By the way, I actually can think of a good reason to include multiple rotation 
speeds: to deal with both your uncertainty about surveillance speed and its 
randomness. Suppose that you think it takes somewhere between 3 hours and 1 
month, but don’t have a much better guess than that. Then a good idea might be 
to have a different relay rotation at a different timescale, say one every 3 
hours, one every 3 days, one every 10 weeks, and an entry guard for many months 
(yes, I realize that is four relays just on the HS side…).
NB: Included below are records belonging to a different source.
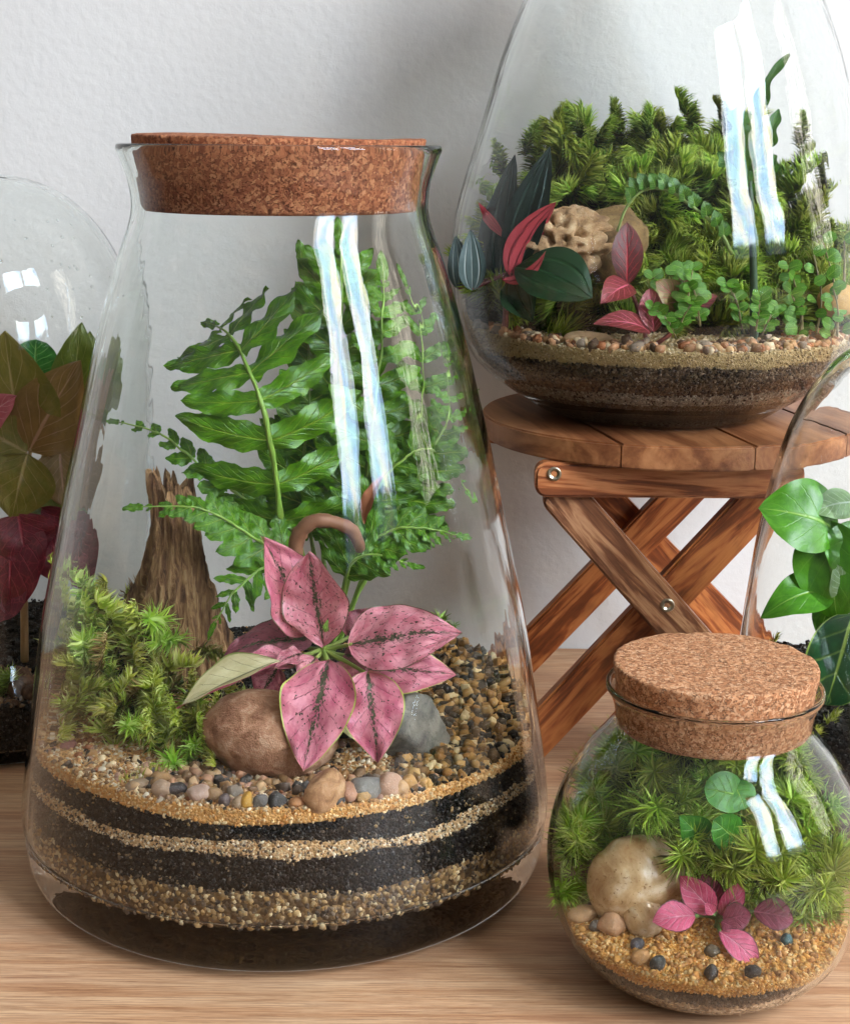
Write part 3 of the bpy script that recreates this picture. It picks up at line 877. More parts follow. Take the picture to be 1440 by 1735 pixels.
def frond(parent, ctrl, n, Lmax, N, leaflets, mat, rmat, seed=0, ang=0.35, sides=(1, -1), s0=0.05, shape="taper", r=0.0011, droop=0.0, jit=0.25, tip=True, wscale=1.0, tilt=0.30):
    """one fern frond: midrib with leaflets; ctrl are 3-D points from base to tip"""
    rg = random.Random(seed)
    fr = link("frond", tube("frond", ctrl, r, r * .25, 6, 30), parent, rmat)
    C = spline(ctrl, 200)
    inv = Matrix.Translation(-parent.location)
    N = Vector(N).normalized()
    pl = parent.location
    for k in range(n):
        f = s0 + (1 - s0) * (k + .5) / n
        i = min(int(f * 199), 198); p = Vector(C[i]); t = Vector(C[min(i + 3, 199)] - C[max(i - 3, 0)]).normalized()
        Nn = (N - t * N.dot(t)).normalized(); S = t.cross(Nn)
        if shape == "taper": l = Lmax * (1 - f) ** .62 * (0.62 + .38 * min(1, f * 4)) * 1.12
        elif shape == "broad": l = Lmax * (1 - f ** 3.2) ** .8 * (0.6 + .4 * min(1, f * 3.2))
        elif shape == "blunt": l = Lmax * (.62 + .38 * min(1, f * 3)) * (1 - .48 * f ** 5)
        else: l = Lmax * (0.35 + .65 * math.sin(math.pi * min(1, f * .9 + .1)))
        l = max(l, Lmax * .14)
        for sd in sides:
            ll = l * rg.uniform(.86, 1.12)
            a = ang + .45 * f * f + rg.uniform(-.08, .08)
            x = (S * sd * math.cos(a) + t * math.sin(a) + Nn * (rg.uniform(-jit, jit) - droop)).normalized()
            z = (Nn + S * rg.uniform(-jit, jit) * .8 + t * (tilt + rg.uniform(-jit, jit) * .8)); z = (z - x * z.dot(x)).normalized(); y = z.cross(x)
            m = Matrix.Identity(4)
            for q in range(3): m[q][0] = x[q] * ll; m[q][1] = y[q] * ll * wscale * (1 if sd > 0 else -1); m[q][2] = z[q] * ll
            m.translation = p
            o = bpy.data.objects.new("leaflet", rg.choice(leaflets)); COL.objects.link(o)
            if len(o.data.materials) == 0: o.data.materials.append(mat)
            o.parent = fr; o.matrix_parent_inverse = Matrix.Identity(4)
            o.matrix_basis = m
    if tip:
        p = Vector(C[198]); t = Vector(C[199] - C[192]).normalized(); Nn = (N - t * N.dot(t)).normalized(); y = Nn.cross(t); ll = Lmax * .38
        m = Matrix.Identity(4)
        for q in range(3): m[q][0] = t[q] * ll; m[q][1] = y[q] * ll; m[q][2] = Nn[q] * ll
        m.translation = p
        o = bpy.data.objects.new("leaflet", leaflets[0]); COL.objects.link(o); o.parent = fr; o.matrix_parent_inverse = Matrix.Identity(4); o.matrix_basis = m
        if len(o.data.materials) == 0: o.data.materials.append(mat)
    return fr

def clampin(jar, p, rad):
    """keep a stone of half-size rad clear of the glass"""
    p = Vector(p); dx, dy = p.x - jar.axis[0], p.y - jar.axis[1]; r = math.hypot(dx, dy)
    lim = min(jar.rin(p.z), jar.rin(p.z - rad * .5)) - rad - .0006
    if r > lim: p.x = jar.axis[0] + dx * lim / r; p.y = jar.axis[1] + dy * lim / r
    return p
def on2(px, py, bedo, lift=0.0):
    """the point of the bed surface that shows at pixel (px,py)"""
    ay = bedo.jar.axis[1]; lo, hi = ay - .12, ay + .12
    for _ in range(40):
        m = (lo + hi) / 2; p = at(px, py, m)
        if p.z > bedo.surface(p.x, m): lo = m
        else: hi = m
    p = at(px, py, lo); return Vector((p.x, lo, bedo.surface(p.x, lo) + lift))

# ================================================================== conical jar: contents
SAND = ["d9b384", "c99c68", "e8cfa6", "bb8a58", "f0dfc4", "c08c5a", "8f6a48"]
GRAV = ["80592c", "9c7238", "5c4222", "b58a50", "3b2c1b", "c7ab7c", "94662f", "5a4a38", "2c2218"]
SOIL = ["16120f", "1f1915", "100d0b", "29211b", "322922"]
zt = 0.0665
def top_big(x, y):
    z = zt + 0.0012 * mnoise.noise(Vector((x * 30, y * 30, 3)))
    z += 0.006 * max(0, min(1, (y + .02) / .09))
    z += 0.004 * max(0, min(1, (x - .03) / .06)) * max(0, min(1, (y + .05) / .06))
    return z
bed = Bed(big, "layered_substrate", "striped bed of sand, black soil and gravel in the conical jar", [
    dict(name="gravel_layer", z1=0.0365, cols=["5f4a32", "80633f", "4a3828", "6a5034"], gcols=["8a6a44", "a98a5e", "5a4630", "c9b48c", "6c5a48", "9c7844", "3e3024", "b89868"], cell=420, n=3600, size=0.00125, amp=0.002),
    dict(name="soil_layer", z1=0.0490, cols=SOIL, gcols=SOIL * 3 + ["1f1a17", "241d19", "5c4f42", "8a7252"], cell=900, n=5000, size=0.0007, amp=0.0016),
    dict(name="sand_layer", z1=0.0535, cols=SAND[:4], gcols=["d9b384", "e6d0aa", "cda877", "efe0c4", "b99468", "6a5238", "3a2c20"], cell=1200, n=5200, size=0.00062, amp=0.0022),
    dict(name="soil_layer", z1=0.0622, cols=SOIL, gcols=SOIL * 3 + ["1f1a17", "5c4f42", "94784c"], cell=900, n=3800, size=0.0007, amp=0.0012),
    dict(name="sand_layer", z1=zt, cols=["cf9a5c", "d9a868", "c48a4e", "dcb27c"], gcols=["d9a563", "cf9550", "e2b87c", "c2843f", "efd2a0"], cell=1200, n=2600, size=0.00062, amp=0.001),
], top_big, 3)
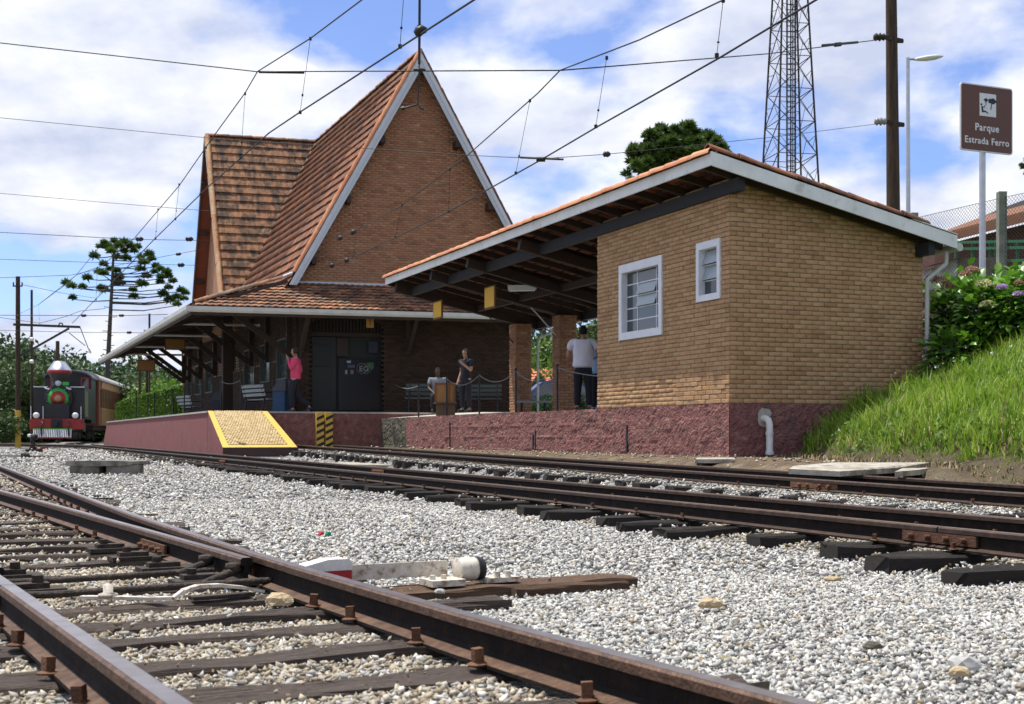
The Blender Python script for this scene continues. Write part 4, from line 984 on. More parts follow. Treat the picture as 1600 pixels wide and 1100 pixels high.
# --- upper front gable
gz0 = ZG0-.04
brick_wall(stn, S2(0, TR-HWD, 0), V2, nf, 2*HWD, gz0, lambda u: ZG0+.0+slope*(HWD-abs(u-HWD))-.10, [], .225, .062, .012, MAT_BRICK2, MAT_MORTAR2, 0, name='gable_brick')
mb = MB(); mb.prism([S2(0, TR-HWD, gz0), S2(0, TR+HWD, gz0), S2(0, TR, ZAP-.05)], -nf*.2); mb.build('gable_wall', MAT_MORTAR2, stn)
mb = MB(); mb.bar(S2(0, TR-HWD+.15, ZG0-.02)+nf*.05, S2(0, TR+HWD-.1, ZG0-.02)+nf*.05, .07, .10, up=UP); mb.build('base_moulding', flat('bluish_white_trim', (.52, .58, .64)), stn)
# barge boards (overhanging the gable by OV)
def rb(side, w0, w1, o0, o1, name, m, thick=.04):
    a = [S2(0, TR, ZAP), S2(0, TR+side*(HWD+.05), ZG0-.1)]
    d = (a[1]-a[0]).normalized(); nrm = (V2*side*slope+UP).normalized()
    mb = MB(); mb.prism([a[0]+nf*o0-nrm*w0+ (UP*(-0.0)), a[1]+nf*o0-nrm*w0, a[1]+nf*o0-nrm*w1, a[0]+nf*o0-nrm*w1-UP*0], nf*thick); return mb.build(name, m, stn)
MT = flat('bluish_white_trim2', (.50, .55, .61))
for sd in (-1, 1):
    nrm = (V2*sd*slope+UP).normalized()
    a = S2(0, TR, ZAP); b = S2(0, TR+sd*(HWD+.08), ZG0-.14)
    wv = .50         # vertical depth of the board
    mb = MB(); mb.prism([a+nf*OV, b+nf*OV, b+nf*OV-UP*wv*.0+(-V2*sd*.235), a+nf*OV-UP*wv], nf*.045); mb.build('barge_board', MT, stn)
    mb = MB(); mb.prism([a+nf*(OV+.048)+UP*.0, b+nf*(OV+.048), b+nf*(OV+.048)+(-V2*sd*.12), a+nf*(OV+.048)-UP*.25], nf*.02); mb.build('barge_moulding', flat('bluish_white_trim3', (.56, .6, .65)), stn)
    # soffit between wall and barge board, dark
    mb = MB(); mb.prism([a-UP*.14, b-UP*.05-V2*sd*.02, b-UP*.05-V2*sd*.06, a-UP*.22], nf*OV); mb.build('soffit', MAT_TIMBER, stn)
    for f in (.36, .62, .88):
        c = a+(b-a)*f-V2*sd*.28-UP*.1; mb = MB(); mb.box(c+nf*OV*.5, (.14, OV, .22), (V2, nf, UP)); mb.build('purlin_end', MAT_TIMBER, stn)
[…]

Then you can protect 
pretty well against a range of possible speeds, instead of making it fragile to 
the possibility that your rotation speed is *just* slower than what would have 
stymied the adversary.

Aaron

On Nov 11, 2014, at 7:22 PM, A. Johnson <[email protected]> wrote:

> 
>> HS -> Guard_1 -> Guard_2 -> Guard_3 -> RP.
>> 
>> The idea is that Guard_1 is a single node that you choose and keep for
>> O(6 months, or as long as possible), but Guard_2 actually comes from a
>> set of 3-6 or so nodes that you keep for O(weeks), and Guard_3 you
>> rotate something like O(hours).
> ...
>> The hope behind my reasoning is that if it is incredibly likely for you
>> to rotate your guard(s) before they are discovered, guard discovery
>> attacks lose their value.
> 
> This doesn’t make sense - do you mean "if it is likely for you to rotate your 
> guards *after” they are discovered"?
> 
>> OTOH, perhaps I am reasoning about this wrong, and it is operationally
>> better to stick with a guard node in the second position for as long as
>> you stick with your first guard. In my mind, having identical rotation
>> periods is only better if you subscribe to the theory that compromising
>> a node is a noisy process, and unlikely to succeed in repeated
>> succession. In which case, you probably just want a static route of
>> exactly three (and only three) guard nodes, fixed for the lifetime of
>> your HS. At least, if you want the most security in this threat model.
>> 
>> Does this make sense?
> 
> I don’t follow your reasoning. Even if compromising is a completely 
> deterministic process, it would be better to have one quickly rotating node 
> at the end of the HS-side circuit because if each hop rotated slowly the 
> adversary would have enough time upon discovery of each hop to set up 
> surveillance of the next (where the last hop is always immediately discovered 
> by the adversarially-chosen RP). Having a quickly-rotating final hop from the 
> HS means the adversary has to wait until the HS rotates to an 
> adversarially-controlled relay.
> 
>> Do you subscribe to the "it's cumbersome and noisy to compromise a node
>> (and therefore you should sit on your routes as long as possible until
>> they break)" threat model, or the "it's likely quiet and/or quick (and
>> therefore all we can do is try to improve the statistics to reduce the
>> likelihood of compromise early in the rotation period)" threat model? Or
>> is there an additional threat model/goal we should be aiming to satisfy
>> here?
> 
> I do actually suspect that it's cumbersome and noisy, but the solution I have 
> argued for doesn’t depend on that (indeed, it is based on a deterministic 
> compromise model).
> 
>> It sounds like you subscribe to the first "it's cumbersome to compromise
>> a node, so keep a fixed route" threat model and goal, right? Would it
>> make you more nervous if the exit was also fixed? If so, why? If not,
>> why not?
> 
> As I was saying above, a fixed exit would allow compromise in the time it 
> takes to begin surveillance (times three). We can likely do better than that.